The larger the company, the bigger the chances are that they have several lines of business. You might only be involved with a subset of a customer's larger organization. It is important to understand the needs of those with which you are directly engaged and the needs of the larger organization. Furthermore, you should determine how the department that you work with fits into the big picture, and whether you can streamline more than one department or line of business.

Publicly-traded companies will also have posted earnings reports, and the news outlets will have predictions and responses to these reports. These companies will also have named executives and boards of directors. Review these resources, look for patterns, and examine other key details to help build your knowledge of the organization.

Information that you see on websites can offer fast-track help, such as photos on an About page, which can help you quickly recognize faces at your first meeting with the customer. At a minimum, you should know the names and key details of the decision makers whom you are dealing with as well as key C-level executives. Also, on the About page, you could learn that you have a common background with a key stakeholder, such as having attended the same university. Commonalities help create familiarity.

Social media sites

Many organizations have social media presence. Organizations share their own messaging and publicly respond to others through social media. You can review and identify pain points and successes with these interactions. You can also find their fans and casual associates.

In addition to company-level social media, the key players of the organization will also have online details that you can glean and learn from. Some online details can help you discover the CEO's background or whether a company merger recently occurred. Sites such as LinkedIn are great resources for professional details.

News outlets

An outsider's perspective offers different insight. An analyst's view might show comparisons to competitors, offer speculation on market motivation, suggest future movements, and more. Additionally, when an organization is in the news, it should influence how you interact with them. For example, news stories that occur on the day of your pre-sales demo might change your narrative so that you either address or avoid a particular topic. This insight offers you a head start on the conversation and shows that you are interested in the world's view of the customer.

Learn from a request for proposal

A request for proposal (RFP) is often a fairly formal request to meet the defined solution. It can be written by the business or by IT. Ideally, both business and IT have a hand in developing the RFP, with influence from whomever is paying for the solution. You might see RFPs that focus on cost savings and some that focus on rich feature sets. Identifying and learning from these approaches is valuable in getting to know your (potential) customer.

Develop customer questions

From the insight that you've learned in this lesson, you can develop probing questions to help you meet the requirements and offer added business value beyond what is stated in an RFP document.

For example, after learning of a company's mission statement, you might ask the following question:

"This requirement says that you need a response time of 24 hours on support requests. If we could use AI to automate and decrease response times to better meet your mission statement's stated customer focus, would that be helpful?"
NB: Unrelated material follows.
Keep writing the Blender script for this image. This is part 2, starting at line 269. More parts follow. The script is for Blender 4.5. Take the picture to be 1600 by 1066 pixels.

Upon seeing that 60 percent of the requirements in the RFP reference secure access, avoiding data breaches, and legal requirements of fiduciary responsibility, you might ask the following question:

"I've noticed how important data security and access is to your organization. Microsoft is committed to helping provide a secure cloud. Are you familiar with the Microsoft Trust Center?"

Reading more into the presented information when you are offering a solution to a customer will help make requirements gathering smoother and more valuable for you.

Exercise: Customer questions

Review the information about Woodgrove Bank, and then determine if certain details are missing that might be helpful in completing your task.

Draft at least five questions that you would ask the customer. Don't forget to ask Why?

Consider asking yourself the following questions during your customer research:

  • What is the public's perception of Woodgrove Bank?

  • What is the background of the project owners, stakeholders, and decision-makers?

  • Does the bank have legacy data that you need to be concerned with? How much?

  • What are the concerns about the location of data?